The mission team has received the green light to fly onward to an object deeper in the Kuiper Belt.
The spacecraft's planned rendezvous with the ancient icy object named 2014 MU69 - considered one of the early building blocks of the solar system - is January 1, 2019.
"The New Horizons mission to Pluto exceeded our expectations and even today the data from the spacecraft continue to surprise," said NASA's Director of Planetary Science Jim Green.
"We're excited to continue onward into the dark depths of the outer solar system to a science target that wasn't even discovered when the spacecraft launched," he added.
In addition to the extension of the New Horizons mission, NASA said the Dawn spacecraft should remain at the dwarf planet Ceres rather than changing course to the main belt asteroid Adeona.
"The long-term monitoring of Ceres, particularly as it gets closer to perihelion -- the part of its orbit with the shortest distance to the sun -- has the potential to provide more significant science discoveries than a flyby of Adeona," Green noted in a statement.

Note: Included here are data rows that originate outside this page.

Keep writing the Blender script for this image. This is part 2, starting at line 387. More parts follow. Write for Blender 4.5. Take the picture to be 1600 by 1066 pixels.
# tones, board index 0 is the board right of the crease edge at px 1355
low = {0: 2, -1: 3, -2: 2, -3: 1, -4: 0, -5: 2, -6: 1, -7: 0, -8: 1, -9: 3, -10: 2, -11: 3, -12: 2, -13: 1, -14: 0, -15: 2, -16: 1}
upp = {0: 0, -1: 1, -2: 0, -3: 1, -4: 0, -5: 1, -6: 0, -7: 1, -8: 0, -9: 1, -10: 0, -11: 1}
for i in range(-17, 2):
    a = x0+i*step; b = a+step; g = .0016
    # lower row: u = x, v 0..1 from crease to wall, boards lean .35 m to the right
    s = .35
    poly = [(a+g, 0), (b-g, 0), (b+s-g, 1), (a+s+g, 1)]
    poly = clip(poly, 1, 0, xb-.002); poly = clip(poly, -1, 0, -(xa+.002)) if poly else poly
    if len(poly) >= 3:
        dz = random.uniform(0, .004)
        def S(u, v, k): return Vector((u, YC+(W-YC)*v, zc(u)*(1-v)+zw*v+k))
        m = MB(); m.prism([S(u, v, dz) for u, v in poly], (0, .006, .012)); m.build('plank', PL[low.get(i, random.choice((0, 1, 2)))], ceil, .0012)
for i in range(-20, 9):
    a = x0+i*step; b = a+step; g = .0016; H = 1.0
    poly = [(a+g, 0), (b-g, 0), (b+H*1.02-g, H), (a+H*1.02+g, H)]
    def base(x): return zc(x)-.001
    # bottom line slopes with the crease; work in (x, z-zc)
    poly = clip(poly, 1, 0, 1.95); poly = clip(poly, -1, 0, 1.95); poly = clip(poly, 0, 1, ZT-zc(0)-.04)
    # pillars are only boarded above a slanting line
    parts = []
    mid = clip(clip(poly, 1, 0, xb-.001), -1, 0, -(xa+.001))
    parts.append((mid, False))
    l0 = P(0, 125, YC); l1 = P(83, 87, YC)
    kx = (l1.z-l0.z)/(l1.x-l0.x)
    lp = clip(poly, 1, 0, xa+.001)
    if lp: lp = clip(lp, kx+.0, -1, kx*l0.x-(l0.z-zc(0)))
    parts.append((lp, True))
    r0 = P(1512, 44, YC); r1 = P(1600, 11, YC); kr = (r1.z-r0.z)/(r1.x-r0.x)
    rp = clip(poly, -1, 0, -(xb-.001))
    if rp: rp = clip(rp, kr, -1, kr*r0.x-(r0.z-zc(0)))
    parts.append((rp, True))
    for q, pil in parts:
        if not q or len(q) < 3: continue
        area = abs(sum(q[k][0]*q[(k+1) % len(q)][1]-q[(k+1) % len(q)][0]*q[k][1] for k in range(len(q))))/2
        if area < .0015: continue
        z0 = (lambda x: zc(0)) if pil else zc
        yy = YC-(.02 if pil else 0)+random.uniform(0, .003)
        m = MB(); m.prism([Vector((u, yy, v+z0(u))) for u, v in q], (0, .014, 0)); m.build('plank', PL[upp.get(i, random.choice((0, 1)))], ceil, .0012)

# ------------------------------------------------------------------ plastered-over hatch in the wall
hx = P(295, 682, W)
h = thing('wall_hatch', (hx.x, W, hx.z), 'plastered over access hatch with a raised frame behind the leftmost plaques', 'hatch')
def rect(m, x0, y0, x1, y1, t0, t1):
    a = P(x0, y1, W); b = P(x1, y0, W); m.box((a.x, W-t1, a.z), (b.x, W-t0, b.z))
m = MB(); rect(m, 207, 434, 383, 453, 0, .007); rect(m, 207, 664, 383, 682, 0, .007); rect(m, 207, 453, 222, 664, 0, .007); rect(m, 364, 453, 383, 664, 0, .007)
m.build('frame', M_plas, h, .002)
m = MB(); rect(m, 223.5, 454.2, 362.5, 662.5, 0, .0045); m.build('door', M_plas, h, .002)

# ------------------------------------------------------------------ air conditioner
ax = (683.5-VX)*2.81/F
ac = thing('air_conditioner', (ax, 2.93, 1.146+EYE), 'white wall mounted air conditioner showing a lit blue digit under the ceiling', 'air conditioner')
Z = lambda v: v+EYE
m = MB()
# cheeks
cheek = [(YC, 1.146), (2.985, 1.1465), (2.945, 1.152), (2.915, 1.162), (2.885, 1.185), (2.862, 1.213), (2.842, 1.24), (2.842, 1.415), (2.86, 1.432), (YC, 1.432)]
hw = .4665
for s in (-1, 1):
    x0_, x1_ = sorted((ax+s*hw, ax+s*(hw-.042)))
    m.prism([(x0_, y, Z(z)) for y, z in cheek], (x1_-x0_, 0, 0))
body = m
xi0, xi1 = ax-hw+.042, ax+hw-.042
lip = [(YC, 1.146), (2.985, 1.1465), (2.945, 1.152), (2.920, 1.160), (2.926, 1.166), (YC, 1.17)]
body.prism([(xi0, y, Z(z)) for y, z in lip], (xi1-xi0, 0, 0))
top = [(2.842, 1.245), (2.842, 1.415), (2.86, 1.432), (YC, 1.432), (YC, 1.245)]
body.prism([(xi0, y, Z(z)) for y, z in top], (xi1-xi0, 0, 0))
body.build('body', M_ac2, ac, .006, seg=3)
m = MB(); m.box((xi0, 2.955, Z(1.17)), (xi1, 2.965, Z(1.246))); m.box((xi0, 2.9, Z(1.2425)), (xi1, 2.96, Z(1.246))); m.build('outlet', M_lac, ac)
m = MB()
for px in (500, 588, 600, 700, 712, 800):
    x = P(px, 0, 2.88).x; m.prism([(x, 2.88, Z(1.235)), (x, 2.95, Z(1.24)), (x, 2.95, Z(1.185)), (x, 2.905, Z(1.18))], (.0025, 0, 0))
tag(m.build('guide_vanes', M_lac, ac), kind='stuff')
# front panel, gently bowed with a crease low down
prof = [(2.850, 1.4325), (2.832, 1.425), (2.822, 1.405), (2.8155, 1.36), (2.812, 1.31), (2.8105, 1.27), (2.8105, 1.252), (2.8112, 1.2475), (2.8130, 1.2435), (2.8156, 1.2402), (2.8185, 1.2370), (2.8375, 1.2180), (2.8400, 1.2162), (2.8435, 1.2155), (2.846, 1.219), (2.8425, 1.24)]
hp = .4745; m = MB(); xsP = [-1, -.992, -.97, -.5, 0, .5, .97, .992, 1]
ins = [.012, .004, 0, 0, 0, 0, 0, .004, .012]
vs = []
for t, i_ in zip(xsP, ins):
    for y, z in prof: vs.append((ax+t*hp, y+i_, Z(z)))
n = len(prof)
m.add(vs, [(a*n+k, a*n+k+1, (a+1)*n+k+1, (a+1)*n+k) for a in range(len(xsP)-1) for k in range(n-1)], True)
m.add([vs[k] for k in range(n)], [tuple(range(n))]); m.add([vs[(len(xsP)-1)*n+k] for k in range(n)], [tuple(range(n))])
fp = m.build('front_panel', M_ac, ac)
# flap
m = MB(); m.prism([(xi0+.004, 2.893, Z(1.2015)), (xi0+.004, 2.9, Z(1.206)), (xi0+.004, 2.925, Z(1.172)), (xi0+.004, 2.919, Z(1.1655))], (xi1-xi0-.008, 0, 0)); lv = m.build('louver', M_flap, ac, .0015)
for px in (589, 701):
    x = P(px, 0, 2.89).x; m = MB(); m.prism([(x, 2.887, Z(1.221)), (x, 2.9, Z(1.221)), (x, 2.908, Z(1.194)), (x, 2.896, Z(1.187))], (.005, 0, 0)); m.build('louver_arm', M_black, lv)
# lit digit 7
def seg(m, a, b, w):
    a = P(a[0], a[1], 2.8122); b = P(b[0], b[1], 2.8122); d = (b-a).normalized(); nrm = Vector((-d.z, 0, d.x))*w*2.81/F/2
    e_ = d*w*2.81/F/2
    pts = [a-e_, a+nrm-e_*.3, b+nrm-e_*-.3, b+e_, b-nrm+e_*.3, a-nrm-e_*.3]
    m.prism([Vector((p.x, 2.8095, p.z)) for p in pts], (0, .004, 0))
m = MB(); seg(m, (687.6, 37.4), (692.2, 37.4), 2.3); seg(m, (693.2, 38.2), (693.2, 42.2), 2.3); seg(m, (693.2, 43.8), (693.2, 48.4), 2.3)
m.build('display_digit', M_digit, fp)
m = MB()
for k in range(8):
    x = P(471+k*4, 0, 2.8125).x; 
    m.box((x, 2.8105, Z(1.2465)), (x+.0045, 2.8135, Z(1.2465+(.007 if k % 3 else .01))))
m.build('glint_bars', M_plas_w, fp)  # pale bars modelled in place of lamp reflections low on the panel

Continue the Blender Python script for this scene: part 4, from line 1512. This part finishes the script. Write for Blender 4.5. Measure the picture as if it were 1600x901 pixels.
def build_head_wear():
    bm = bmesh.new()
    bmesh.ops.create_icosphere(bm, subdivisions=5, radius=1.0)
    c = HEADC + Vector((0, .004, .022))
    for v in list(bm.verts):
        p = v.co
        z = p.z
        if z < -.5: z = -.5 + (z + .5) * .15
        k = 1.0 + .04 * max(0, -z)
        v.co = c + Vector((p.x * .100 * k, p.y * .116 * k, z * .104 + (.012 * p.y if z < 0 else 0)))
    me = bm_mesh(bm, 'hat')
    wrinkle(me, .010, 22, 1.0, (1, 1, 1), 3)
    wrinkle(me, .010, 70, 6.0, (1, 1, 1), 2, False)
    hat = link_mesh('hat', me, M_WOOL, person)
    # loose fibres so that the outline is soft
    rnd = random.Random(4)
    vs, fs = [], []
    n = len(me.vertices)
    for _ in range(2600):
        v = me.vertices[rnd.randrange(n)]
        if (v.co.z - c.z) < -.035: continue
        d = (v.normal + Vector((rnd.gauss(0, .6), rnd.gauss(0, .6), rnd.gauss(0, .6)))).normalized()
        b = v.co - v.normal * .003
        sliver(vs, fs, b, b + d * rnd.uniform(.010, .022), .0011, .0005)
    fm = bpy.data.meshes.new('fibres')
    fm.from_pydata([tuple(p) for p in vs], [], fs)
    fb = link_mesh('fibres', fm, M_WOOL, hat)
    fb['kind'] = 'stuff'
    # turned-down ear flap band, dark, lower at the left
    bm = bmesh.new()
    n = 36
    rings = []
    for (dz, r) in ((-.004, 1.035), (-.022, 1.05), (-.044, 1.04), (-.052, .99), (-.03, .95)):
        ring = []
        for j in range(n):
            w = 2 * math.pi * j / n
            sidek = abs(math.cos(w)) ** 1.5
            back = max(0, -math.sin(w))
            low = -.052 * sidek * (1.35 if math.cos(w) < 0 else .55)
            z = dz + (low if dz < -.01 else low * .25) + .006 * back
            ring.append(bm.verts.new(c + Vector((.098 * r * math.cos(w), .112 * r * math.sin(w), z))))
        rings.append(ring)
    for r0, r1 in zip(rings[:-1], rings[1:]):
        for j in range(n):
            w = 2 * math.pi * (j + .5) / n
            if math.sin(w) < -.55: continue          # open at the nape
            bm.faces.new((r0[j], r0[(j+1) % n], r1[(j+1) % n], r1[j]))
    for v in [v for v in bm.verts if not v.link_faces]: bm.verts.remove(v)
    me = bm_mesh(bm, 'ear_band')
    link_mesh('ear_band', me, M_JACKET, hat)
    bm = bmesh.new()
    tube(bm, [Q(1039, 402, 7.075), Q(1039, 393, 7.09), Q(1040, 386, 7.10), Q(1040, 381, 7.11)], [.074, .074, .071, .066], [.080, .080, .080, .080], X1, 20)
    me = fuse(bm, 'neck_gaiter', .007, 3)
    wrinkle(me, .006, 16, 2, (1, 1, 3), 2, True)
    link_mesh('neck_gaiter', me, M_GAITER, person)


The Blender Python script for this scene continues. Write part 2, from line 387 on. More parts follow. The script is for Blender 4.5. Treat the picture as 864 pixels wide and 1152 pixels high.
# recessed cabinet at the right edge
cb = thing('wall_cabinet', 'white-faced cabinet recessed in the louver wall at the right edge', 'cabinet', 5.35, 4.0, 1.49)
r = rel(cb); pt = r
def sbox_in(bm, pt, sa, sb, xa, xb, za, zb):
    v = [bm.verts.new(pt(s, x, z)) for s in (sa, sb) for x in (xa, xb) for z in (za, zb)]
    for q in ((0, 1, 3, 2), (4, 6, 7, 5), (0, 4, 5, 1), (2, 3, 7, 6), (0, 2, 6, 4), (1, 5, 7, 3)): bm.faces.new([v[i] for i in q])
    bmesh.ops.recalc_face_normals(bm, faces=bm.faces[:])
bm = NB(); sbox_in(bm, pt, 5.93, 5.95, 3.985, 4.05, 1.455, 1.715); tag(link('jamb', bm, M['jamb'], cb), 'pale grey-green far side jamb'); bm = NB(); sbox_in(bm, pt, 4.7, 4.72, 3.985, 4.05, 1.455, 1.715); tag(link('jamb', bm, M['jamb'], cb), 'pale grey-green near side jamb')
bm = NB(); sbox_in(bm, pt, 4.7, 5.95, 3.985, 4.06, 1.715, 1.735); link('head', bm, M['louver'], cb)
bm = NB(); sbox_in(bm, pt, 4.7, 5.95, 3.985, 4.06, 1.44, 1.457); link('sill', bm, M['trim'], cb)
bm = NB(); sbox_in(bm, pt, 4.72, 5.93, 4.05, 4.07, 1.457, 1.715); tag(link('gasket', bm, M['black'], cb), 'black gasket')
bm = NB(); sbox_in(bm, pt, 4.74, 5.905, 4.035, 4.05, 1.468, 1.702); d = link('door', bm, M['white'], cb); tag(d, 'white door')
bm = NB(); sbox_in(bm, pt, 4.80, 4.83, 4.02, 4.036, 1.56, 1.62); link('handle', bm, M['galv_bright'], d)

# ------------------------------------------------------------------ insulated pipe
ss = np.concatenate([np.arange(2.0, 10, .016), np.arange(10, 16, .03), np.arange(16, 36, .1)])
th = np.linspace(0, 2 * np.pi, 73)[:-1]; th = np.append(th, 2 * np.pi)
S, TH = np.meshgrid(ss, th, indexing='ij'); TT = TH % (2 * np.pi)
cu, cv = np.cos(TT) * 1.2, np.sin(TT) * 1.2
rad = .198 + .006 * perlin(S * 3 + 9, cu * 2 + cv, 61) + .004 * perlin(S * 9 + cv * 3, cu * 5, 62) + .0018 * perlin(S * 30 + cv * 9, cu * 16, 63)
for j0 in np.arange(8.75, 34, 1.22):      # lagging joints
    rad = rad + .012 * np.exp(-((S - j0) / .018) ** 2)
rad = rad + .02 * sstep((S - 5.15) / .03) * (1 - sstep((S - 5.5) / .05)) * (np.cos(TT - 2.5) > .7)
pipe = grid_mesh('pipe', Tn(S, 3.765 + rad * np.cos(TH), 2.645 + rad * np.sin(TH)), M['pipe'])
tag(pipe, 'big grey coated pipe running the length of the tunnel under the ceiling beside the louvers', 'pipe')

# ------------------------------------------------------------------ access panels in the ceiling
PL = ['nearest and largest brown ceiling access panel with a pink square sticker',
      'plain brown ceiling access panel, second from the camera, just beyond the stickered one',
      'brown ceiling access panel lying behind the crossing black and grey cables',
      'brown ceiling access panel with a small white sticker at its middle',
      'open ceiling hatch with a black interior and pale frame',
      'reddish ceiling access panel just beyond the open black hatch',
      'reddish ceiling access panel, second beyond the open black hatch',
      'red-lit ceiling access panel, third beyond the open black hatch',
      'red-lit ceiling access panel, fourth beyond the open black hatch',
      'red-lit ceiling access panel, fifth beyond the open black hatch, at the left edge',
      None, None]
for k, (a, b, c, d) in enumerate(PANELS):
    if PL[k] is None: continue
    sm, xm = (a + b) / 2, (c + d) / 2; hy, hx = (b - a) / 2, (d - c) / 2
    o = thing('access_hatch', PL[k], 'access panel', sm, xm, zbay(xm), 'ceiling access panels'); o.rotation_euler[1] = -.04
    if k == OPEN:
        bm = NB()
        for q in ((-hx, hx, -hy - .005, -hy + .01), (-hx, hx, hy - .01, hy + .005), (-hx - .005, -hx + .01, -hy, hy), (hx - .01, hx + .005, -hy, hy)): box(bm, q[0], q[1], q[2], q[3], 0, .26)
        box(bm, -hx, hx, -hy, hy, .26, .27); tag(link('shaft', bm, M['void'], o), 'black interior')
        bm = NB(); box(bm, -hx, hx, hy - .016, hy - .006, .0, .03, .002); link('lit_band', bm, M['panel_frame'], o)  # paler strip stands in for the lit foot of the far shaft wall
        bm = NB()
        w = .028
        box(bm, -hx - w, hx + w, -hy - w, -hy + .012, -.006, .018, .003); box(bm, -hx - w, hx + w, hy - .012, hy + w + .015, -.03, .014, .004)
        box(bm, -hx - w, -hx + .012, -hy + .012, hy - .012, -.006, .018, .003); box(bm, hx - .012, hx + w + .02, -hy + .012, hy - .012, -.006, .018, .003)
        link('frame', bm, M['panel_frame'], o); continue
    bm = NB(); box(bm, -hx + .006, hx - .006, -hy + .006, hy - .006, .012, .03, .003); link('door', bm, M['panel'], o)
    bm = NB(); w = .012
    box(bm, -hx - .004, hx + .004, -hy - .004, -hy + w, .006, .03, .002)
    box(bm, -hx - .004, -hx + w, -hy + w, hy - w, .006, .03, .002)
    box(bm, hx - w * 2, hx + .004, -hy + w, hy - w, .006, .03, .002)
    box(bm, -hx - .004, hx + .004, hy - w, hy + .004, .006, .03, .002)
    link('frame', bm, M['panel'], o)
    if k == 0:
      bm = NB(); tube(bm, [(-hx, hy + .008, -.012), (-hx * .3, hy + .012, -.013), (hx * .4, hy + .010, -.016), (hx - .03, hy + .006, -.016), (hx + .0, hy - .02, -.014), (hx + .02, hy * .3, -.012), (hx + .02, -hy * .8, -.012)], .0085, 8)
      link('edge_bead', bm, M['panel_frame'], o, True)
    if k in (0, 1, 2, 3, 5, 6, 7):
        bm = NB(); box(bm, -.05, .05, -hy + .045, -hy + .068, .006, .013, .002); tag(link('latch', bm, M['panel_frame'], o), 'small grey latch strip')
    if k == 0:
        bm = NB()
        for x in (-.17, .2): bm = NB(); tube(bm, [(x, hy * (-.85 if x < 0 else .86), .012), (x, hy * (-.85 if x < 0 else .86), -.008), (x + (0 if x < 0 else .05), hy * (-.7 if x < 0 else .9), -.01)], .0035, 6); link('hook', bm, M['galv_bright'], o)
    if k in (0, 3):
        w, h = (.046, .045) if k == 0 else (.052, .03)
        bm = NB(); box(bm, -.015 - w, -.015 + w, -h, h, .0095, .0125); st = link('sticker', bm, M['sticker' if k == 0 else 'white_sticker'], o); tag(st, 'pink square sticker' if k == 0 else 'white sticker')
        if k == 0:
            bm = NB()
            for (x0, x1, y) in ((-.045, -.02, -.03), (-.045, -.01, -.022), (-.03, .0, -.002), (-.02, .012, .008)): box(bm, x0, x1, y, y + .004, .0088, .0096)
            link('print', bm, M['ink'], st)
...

The Mars Reconnaissance Orbiter (MRO), Mars Atmosphere and Volatile EvolutioN (MAVEN), the Opportunity and Curiosity Mars rovers, the Mars Odyssey orbiter, the Lunar Reconnaissance Orbiter (LRO), and NASA's support for the European Space Agency's Mars Express mission have also got extension.
Despite the fact that New Horizons has been given the go-ahead to explore the KBO, the probe's mission in full has also been extended to 2021.